The lender has requested a receiver for the building, claiming that the borrower didn’t get permission for a major lease, failed to pay vendors, missed the maturity deadline and is not maintaining the building. Tenants at the property have previously accused the Chetrits of overcharging on rent, constituting another event of default.
The property at the center of the claims is 500 Metropolitan Avenue in Brooklyn, the site of the Hotel Indigo Williamsburg. In total, the Chetrits took out $133 million against the property and now owe an alleged $157 million.

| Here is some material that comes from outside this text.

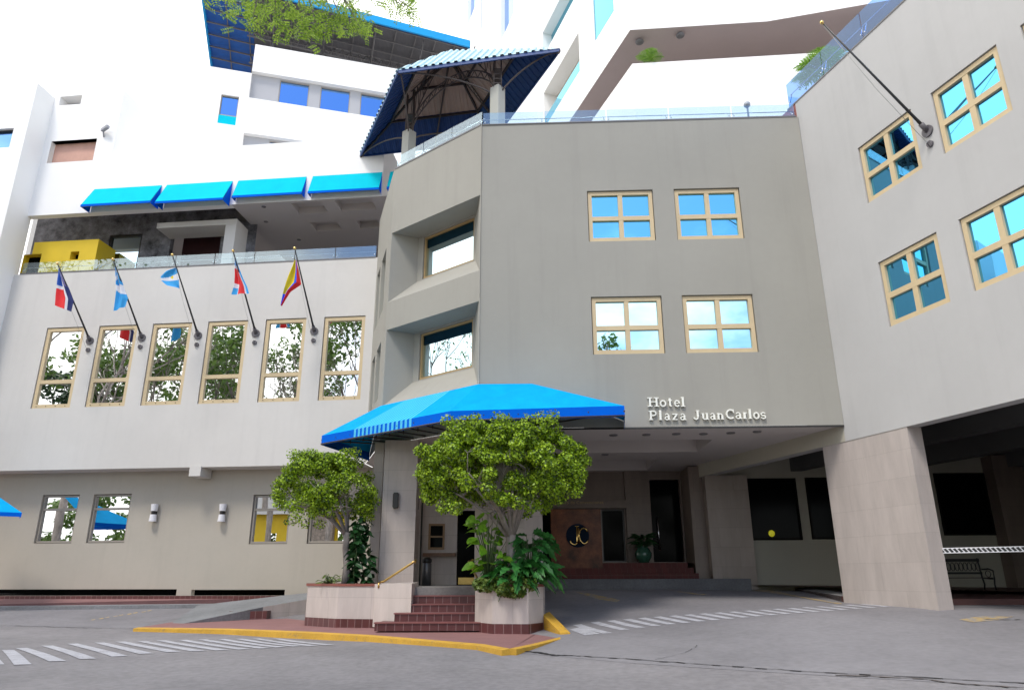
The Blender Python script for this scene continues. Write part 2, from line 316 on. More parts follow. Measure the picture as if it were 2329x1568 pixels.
#@@GROUND
# ------------------------------------------------------------------ ground
KX = [-60, -26, -10, -5, 0, 5, 9, 14, 60]; KY = [-60, 0, 8, 12, 14, 16.5, 19, 21, 23, 24, 30, 90]
KZ = [[0, 0, 0, 0, 0, .05, .1, .15, .4], [0, 0, 0, 0, 0, .05, .1, .15, .4], [.1, .1, .1, .1, .12, .25, .3, .4, .6], [.2, .2, .2, .2, .27, .42, .5, .55, .7], [.28, .28, .27, .27, .34, .55, .68, .75, .8],
      [.32, .32, .26, .24, .36, .76, .9, .93, .93], [.42, .42, .28, .30, .62, .92, .93, .93, .93], [.50, .50, .29, .31, .9, 1.05, 1.0, .98, .95], [.60, .60, .38, .40, 1.08, 1.18, 1.08, 1.0, 1], [.64, .64, .50, .55, 1.15, 1.22, 1.1, 1.05, 1], [1, 1, 1, 1, 1.2, 1.22, 1.1, 1.05, 1], [1, 1, 1, 1, 1.2, 1.2, 1.1, 1.05, 1]]
KXa, KYa, KZa = np.array(KX), np.array(KY), np.array(KZ)
def _hb(x, y):
    i = min(max(int(np.searchsorted(KXa, x))-1, 0), len(KX)-2); j = min(max(int(np.searchsorted(KYa, y))-1, 0), len(KY)-2)
    a = min(max((x-KX[i])/(KX[i+1]-KX[i]), 0), 1); b = min(max((y-KY[j])/(KY[j+1]-KY[j]), 0), 1)
    return (KZ[j][i]*(1-a)+KZ[j][i+1]*a)*(1-b)+(KZ[j+1][i]*(1-a)+KZ[j+1][i+1]*a)*b
def gh(x, y): return (_hb(x, y)*2+_hb(x-.9, y)+_hb(x+.9, y)+_hb(x, y-.8)+_hb(x, y+.8))/6
def ghit(px, py):                                   # where a pixel meets the sloping ground
    r = ray(px, py); a, b = 3.0, 60.0; r = r/r.y
    f = lambda t: (EYE+r*t).z-gh((EYE+r*t).x, (EYE+r*t).y)
    t = 3.0
    while t < 60 and f(t) > 0: t += .15
    a, b = t-.15, t
    for _ in range(18):
        m = (a+b)/2
        if f(m) > 0: a = m
        else: b = m
    p = EYE+r*a; return Vector((p.x, p.y, gh(p.x, p.y)))
def sheet(name, m, poly, lift, step=.45, parent=None, kind='structure'):
    """a thin sheet lying on the ground, cut to poly (convex or not), following its slope"""
    bm = bmesh.new(); f = bm.faces.new([bm.verts.new((p[0], p[1], 0)) for p in poly])
    xs = [p[0] for p in poly]; ys = [p[1] for p in poly]
    for ax, lo, hi in ((0, min(xs), max(xs)), (1, min(ys), max(ys))):
        k = math.floor(lo/step)+1
        while k*step < hi:
            co = [0, 0, 0]; no = [0, 0, 0]; co[ax] = k*step; no[ax] = 1
            bmesh.ops.bisect_plane(bm, geom=bm.verts[:]+bm.edges[:]+bm.faces[:], plane_co=co, plane_no=no); k += 1
    for v in bm.verts: v.co.z = gh(v.co.x, v.co.y)+lift
    bmesh.ops.triangulate(bm, faces=bm.faces[:])
    for f in bm.faces:
        if f.normal.z < 0: f.normal_flip()
    me = bpy.data.meshes.new(name); bm.to_mesh(me); bm.free(); me.materials.append(m)
    for p in me.polygons: p.use_smooth = True
    o = bpy.data.objects.new(name, me); C.objects.link(o)
    if parent: o.parent = parent
    elif kind: o['kind'] = kind
    return o
gx = sorted(set([-400, -200, -100, -60]+[round(-40+i*.45, 3) for i in range(200)]+[60, 100, 200, 400])); gy = sorted(set([-400, -200, -100, -50, -30, -15, -5]+[round(i*.45, 3) for i in range(80)]+[40, 60, 100, 200, 400]))
gv = [(x, y, gh(x, y)) for y in gy for x in gx]; nx = len(gx)
gf = [(j*nx+i, j*nx+i+1, (j+1)*nx+i+1, (j+1)*nx+i) for j in range(len(gy)-1) for i in range(nx-1)]
me = bpy.data.meshes.new('street'); me.from_pydata(gv, [], gf); me.materials.append(asphalt); me.polygons.foreach_set('use_smooth', [True]*len(gf))
street = bpy.data.objects.new('street', me); C.objects.link(street); street['kind'] = 'structure'
# lighter concrete apron of the driveway, right of the entrance and under the building
apron = [ghit(*p) for p in [(1165, 1483), (1430, 1507), (1700, 1525), (2000, 1543), (2329, 1563), (2700, 1590)]] + [Vector((22, 20, 0)), Vector((22, 29, 0)), Vector((-2, 29, 0)), Vector((-.3, 19.5, 0)), Vector((.6, 14.5, 0))]
sheet('driveway', concrete, apron, .004)
apl = [ghit(*p) for p in [(-60, 1400), (0, 1422), (318, 1428), (345, 1415), (560, 1372), (700, 1345), (690, 1325)]] + [Vector((-30, 24.5, 0))]
sheet('driveway', concrete, apl, .004)
#@@BUILD
# ================================================================== LEFT WING
UL = lambda x: (x+8.01)/.9948
wing = thing('hotel_wing', 'pale stucco hotel wing with six tall sand framed windows and an open terrace above them', 'building', (-12, 25.1, 1.0))
mb = MB(); LX = [-17.85, -15.72, -13.57, -11.39, -9.15, -6.92]
holes = [(UL(x), UL(x)+1.56, 7.53, 10.69) for x in LX]
wall(mb, PL, -16, 2.99, 5.25, 13.0, holes, .17)
mb.face([PL.P(-16, 5.25), PL.P(2.99, 5.25), PL.P(2.99, 5.25, .8), PL.P(-16, 5.25, .8)])
mb.face([PL.P(-16, 13.0), PL.P(2.99, 13.0), PL.P(2.99, 13.0, .25), PL.P(-16, 13.0, .25)])
mb.face([PL.P(-16, 13.0, .25), PL.P(2.99, 13.0, .25), PL.P(2.99, 12.2, .25), PL.P(-16, 12.2, .25)])
mb.build('wall', stucco_pale, wing)
mb = MB(); mb.face([PL.P(-16, 12.2, .25), PL.P(3.5, 12.2, .25), PL.P(3.5, 12.2, 9), PL.P(-16, 12.2, 9)]); mb.build('terrace_floor', concrete, wing)
for h in holes:
    o = window(wing, PL, h[0]+.03, h[1]-.01, h[2]+.01, h[3]-.03, .10, frame_m, glassL, nz=(.322,), fw=.125, mw=.14)
    b = MB()
    for k in range(4):
        b = MB(); p = PL.P(h[0]+.2+k*.38, h[2]+.075, .02); b.sphere(p, .018, 6); b.build('bolt', dark_frame, o)
# recessed ground floor wall
PLL = PL.off(.8)
def holes_px(pl, quads): return [(pl.uz(*a)[0], pl.uz(*b)[0], z0, z1) for a, b, z0, z1 in quads]
lowh = [(PLL.uz(98, 1124)[0], PLL.uz(182, 1124)[0], 2.75, 4.46), (PLL.uz(214, 1124)[0], PLL.uz(300, 1124)[0], 2.75, 4.46), (PLL.uz(577, 1126)[0], PLL.uz(663, 1126)[0], 2.67, 4.36), (PLL.uz(706, 1126)[0], PLL.uz(792, 1126)[0], 2.67, 4.36)]
s1 = PLL.uz(402, 1340)[0]; s2 = PLL.uz(435, 1345)[0]; s3 = PLL.uz(648, 1340)[0]
mb = MB(); wall(mb, PLL, -16, 3.6, .98, 5.25, lowh+[(-15.9, s1, .98, 1.19), (s2, s3, .98, 1.17)], .22)
mb.build('lower_wall', stucco_cream, wing)
mb = MB(); mb.slab(PLL, -16, 3.6, .55, .978, -.04, .3); mb.build('plinth', brick_m, wing)
for h in lowh: window(wing, PLL, h[0]+.02, h[1]-.02, h[2]+.02, h[3]-.02, .14, mat('window_frame_grey', (.30, .27, .23), .5, .05, 3), glassL, nz=(.70,), fw=.06, mw=.08)
mb = MB(); mb.box(PL.P(*PL.uz(444, 1072)[:1], 5.12, .35), (.42, .75, .36), AL); mb.build('drain_box', stucco_pale, wing)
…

The suit, filed Friday, alleges several events of default. One involves a 2022 class action case from residential tenants in the building, who have accused the Chetrits of overcharging them on rent for years. The Chetrits registered inflated rents with the city, tenants claim, by charging a higher nominal rent and then offering generous concessions throughout the lease term.
Tenants in the building’s rent-stabilized apartments also accused the Chetrits earlier this year of virtually abandoning the building. In a petition, tenants said the owner cut off essential services, maintained dangerous conditions, harassed renters and evicted them in retaliation
Last year, the borrower agreed to lease space to the gym brand TMPL. But it allegedly didn’t get the required permission from the lender.
The borrower has also failed to put revenue from the hotel into the operating account, failed to pay vendors, and defaulted on its franchise agreement with the hotel brand IHG, the lender claims.
Meyer Chetrit was named as a defendant because he guaranteed the loan, and is being accused by the lender of failing to maintain liquidity of $25 million, failing to provide financial statements and distributing cash to the individuals behind the borrowing entity.
A representative for the Chetrit family declined to comment. An attorney for the lender could not immediately be reached for comment.
The 14-story building was developed by the Chetrits and contains 187 hotel rooms and 42 residential units. It opened in 2018.
Elsewhere in the city, the Chetrit family is similarly in hot water. In a foreclosure suit over the leasehold at a Seventh Avenue office building, the lender has accused Meyer Chetrit, along with Joseph Moinian and Edward Minskoff, of not collecting rent from the Chetrit Group and diverting funds to accounts inaccessible to the lender.
The failure to collect back rent from the family development firm “instills trepidations of intentional self-dealing, diversion and misappropriation of cash flow or, at minimum, severe negligence or mismanagement by Borrower in its capacity as sublessor in connection with the Mortgaged Property,” the lender wrote in its complaint.